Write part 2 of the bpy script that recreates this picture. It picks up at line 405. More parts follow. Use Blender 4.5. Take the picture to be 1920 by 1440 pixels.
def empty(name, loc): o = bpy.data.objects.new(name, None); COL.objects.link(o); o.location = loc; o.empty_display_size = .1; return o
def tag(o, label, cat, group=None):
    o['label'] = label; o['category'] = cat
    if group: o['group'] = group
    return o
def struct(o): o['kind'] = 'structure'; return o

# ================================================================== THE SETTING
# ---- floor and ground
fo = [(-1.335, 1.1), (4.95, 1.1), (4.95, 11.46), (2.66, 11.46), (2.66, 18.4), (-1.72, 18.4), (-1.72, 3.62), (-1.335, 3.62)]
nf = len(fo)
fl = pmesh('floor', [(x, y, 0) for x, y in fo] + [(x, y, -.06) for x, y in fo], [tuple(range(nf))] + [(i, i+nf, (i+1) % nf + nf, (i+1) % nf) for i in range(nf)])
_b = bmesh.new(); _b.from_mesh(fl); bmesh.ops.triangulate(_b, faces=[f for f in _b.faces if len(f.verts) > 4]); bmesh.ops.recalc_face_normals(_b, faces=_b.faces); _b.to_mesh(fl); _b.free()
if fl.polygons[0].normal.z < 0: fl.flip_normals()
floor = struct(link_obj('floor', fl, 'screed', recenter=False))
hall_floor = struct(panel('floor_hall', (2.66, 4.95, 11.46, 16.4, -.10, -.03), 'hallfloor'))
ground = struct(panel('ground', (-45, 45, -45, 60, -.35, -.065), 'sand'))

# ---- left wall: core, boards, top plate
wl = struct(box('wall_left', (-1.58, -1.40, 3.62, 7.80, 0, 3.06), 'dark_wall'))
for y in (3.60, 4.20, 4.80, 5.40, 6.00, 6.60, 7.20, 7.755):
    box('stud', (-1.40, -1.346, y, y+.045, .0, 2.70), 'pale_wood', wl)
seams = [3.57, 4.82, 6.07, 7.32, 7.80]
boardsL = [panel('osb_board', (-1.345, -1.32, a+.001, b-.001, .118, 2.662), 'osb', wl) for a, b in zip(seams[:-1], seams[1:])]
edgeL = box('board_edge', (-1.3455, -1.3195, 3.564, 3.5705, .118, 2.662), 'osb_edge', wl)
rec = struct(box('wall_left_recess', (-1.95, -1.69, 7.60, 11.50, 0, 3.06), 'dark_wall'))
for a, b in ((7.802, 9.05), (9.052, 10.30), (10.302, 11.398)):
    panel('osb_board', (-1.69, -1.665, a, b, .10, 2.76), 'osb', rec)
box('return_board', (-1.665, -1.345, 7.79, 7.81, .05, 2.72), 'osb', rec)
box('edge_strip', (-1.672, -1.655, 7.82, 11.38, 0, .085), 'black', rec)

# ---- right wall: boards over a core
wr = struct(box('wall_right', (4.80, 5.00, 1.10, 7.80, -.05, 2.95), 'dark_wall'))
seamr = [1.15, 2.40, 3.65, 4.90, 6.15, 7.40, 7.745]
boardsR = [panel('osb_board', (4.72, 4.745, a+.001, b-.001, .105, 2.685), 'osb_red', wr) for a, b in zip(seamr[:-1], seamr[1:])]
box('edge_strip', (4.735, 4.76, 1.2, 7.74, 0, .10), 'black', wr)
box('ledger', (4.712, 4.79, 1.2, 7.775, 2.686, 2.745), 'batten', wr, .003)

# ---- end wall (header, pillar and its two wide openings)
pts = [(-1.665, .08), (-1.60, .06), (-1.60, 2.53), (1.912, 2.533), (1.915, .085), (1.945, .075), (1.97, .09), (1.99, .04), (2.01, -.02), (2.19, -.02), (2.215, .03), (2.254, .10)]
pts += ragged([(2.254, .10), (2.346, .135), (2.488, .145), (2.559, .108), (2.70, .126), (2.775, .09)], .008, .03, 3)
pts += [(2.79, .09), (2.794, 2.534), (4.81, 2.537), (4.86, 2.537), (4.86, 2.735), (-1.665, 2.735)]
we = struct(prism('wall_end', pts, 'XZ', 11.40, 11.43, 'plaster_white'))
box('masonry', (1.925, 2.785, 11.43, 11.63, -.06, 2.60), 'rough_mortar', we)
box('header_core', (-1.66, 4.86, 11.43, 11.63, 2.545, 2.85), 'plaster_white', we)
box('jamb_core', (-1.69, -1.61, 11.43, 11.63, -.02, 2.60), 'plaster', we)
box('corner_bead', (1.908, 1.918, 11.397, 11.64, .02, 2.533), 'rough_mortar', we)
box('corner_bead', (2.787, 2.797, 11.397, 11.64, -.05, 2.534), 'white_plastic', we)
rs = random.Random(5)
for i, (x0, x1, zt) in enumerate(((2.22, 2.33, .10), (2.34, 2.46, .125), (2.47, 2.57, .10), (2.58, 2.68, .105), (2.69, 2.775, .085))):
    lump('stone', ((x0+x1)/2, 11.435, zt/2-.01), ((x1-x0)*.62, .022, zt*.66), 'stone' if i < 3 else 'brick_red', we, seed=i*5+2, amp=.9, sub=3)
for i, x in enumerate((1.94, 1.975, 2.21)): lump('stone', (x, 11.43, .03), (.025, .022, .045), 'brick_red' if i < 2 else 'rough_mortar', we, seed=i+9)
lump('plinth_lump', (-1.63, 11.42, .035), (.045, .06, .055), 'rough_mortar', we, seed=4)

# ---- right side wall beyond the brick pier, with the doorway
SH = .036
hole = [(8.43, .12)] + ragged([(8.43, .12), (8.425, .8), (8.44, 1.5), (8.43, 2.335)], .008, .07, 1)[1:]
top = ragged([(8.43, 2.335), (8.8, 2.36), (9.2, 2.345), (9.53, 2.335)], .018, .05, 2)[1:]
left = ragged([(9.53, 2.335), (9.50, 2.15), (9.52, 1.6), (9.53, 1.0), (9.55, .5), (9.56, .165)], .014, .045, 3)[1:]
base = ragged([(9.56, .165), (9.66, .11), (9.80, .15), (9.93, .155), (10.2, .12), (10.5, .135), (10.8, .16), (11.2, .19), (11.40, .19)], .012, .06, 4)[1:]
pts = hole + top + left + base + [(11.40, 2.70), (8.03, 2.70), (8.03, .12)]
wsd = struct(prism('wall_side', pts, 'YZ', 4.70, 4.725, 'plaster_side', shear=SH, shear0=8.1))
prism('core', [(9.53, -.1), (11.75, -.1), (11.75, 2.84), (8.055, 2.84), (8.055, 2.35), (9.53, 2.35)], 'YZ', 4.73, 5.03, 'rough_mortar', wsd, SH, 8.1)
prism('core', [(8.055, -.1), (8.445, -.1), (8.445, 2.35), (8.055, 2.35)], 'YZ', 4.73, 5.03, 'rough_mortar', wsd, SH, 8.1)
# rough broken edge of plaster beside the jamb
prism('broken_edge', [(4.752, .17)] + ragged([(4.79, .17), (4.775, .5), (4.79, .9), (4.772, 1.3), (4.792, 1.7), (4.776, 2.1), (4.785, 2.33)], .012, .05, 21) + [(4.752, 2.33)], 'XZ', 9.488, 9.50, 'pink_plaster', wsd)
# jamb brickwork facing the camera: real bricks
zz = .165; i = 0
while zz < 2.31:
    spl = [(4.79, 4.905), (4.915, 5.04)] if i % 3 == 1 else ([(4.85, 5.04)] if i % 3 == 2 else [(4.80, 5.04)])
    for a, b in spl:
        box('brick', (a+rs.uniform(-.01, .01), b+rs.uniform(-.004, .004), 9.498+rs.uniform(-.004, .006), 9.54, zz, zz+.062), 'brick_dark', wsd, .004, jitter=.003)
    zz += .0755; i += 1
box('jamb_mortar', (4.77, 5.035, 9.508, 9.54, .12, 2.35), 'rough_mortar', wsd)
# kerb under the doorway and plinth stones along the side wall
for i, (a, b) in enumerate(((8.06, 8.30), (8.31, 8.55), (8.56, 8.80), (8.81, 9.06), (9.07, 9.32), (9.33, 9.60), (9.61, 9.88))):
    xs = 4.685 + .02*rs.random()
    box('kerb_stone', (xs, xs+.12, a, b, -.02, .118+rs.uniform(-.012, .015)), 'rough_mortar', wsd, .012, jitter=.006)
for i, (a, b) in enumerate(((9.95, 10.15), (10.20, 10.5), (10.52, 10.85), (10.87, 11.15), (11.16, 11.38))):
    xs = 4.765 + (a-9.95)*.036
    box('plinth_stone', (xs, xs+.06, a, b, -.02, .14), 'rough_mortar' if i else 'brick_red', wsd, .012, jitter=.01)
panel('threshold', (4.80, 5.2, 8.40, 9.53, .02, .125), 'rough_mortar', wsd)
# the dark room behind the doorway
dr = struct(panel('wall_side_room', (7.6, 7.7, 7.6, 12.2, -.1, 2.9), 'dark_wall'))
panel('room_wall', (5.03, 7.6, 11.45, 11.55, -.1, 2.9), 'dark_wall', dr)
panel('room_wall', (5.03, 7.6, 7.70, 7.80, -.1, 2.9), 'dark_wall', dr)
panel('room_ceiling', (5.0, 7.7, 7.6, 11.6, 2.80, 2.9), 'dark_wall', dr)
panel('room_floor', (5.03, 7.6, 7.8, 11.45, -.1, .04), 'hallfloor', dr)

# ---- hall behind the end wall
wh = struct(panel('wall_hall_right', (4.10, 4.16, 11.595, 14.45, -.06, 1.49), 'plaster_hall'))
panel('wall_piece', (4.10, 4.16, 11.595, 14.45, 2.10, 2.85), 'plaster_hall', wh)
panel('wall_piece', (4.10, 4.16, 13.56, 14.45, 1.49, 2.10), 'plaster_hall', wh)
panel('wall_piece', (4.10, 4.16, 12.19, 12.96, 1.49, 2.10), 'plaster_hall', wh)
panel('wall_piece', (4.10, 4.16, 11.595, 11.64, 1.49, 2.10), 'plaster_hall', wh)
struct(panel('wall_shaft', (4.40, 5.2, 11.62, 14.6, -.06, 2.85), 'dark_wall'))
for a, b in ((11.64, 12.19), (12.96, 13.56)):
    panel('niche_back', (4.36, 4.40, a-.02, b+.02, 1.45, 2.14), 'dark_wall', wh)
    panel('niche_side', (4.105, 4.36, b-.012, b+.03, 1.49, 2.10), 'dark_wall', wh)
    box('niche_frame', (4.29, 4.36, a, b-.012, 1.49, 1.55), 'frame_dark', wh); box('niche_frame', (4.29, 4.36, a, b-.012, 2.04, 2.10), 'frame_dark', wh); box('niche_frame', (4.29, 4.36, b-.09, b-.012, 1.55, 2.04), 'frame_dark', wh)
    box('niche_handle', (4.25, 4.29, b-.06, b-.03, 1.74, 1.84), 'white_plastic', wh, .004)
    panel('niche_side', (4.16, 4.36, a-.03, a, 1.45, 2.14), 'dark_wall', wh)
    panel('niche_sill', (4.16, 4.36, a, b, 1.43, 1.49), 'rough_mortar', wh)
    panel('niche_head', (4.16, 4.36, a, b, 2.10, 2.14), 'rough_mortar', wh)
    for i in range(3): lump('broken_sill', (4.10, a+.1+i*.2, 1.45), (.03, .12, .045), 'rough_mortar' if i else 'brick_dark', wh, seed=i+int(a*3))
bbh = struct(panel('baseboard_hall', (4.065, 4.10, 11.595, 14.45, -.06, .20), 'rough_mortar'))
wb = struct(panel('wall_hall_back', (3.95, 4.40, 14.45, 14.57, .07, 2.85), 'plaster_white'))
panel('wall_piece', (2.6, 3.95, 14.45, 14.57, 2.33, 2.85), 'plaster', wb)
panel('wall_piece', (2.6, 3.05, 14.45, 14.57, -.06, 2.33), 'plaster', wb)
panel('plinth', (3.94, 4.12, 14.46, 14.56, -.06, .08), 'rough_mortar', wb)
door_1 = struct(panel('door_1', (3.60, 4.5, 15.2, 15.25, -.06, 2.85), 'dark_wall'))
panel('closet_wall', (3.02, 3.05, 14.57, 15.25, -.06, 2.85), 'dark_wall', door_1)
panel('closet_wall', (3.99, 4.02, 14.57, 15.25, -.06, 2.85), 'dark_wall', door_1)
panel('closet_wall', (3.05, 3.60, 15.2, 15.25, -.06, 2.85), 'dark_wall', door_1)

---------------

= Problem details =
Return exactly, and only, the lines from the one containing "14.45, 1.49, 2.10), 'plaster_hall', wh)" down to the one containing "11.64, 1.49, 2.10), 'plaster_hall', wh)", with both of those lines included.

= Response to the task =
panel('wall_piece', (4.10, 4.16, 13.56, 14.45, 1.49, 2.10), 'plaster_hall', wh)
panel('wall_piece', (4.10, 4.16, 12.19, 12.96, 1.49, 2.10), 'plaster_hall', wh)
panel('wall_piece', (4.10, 4.16, 11.595, 11.64, 1.49, 2.10), 'plaster_hall', wh)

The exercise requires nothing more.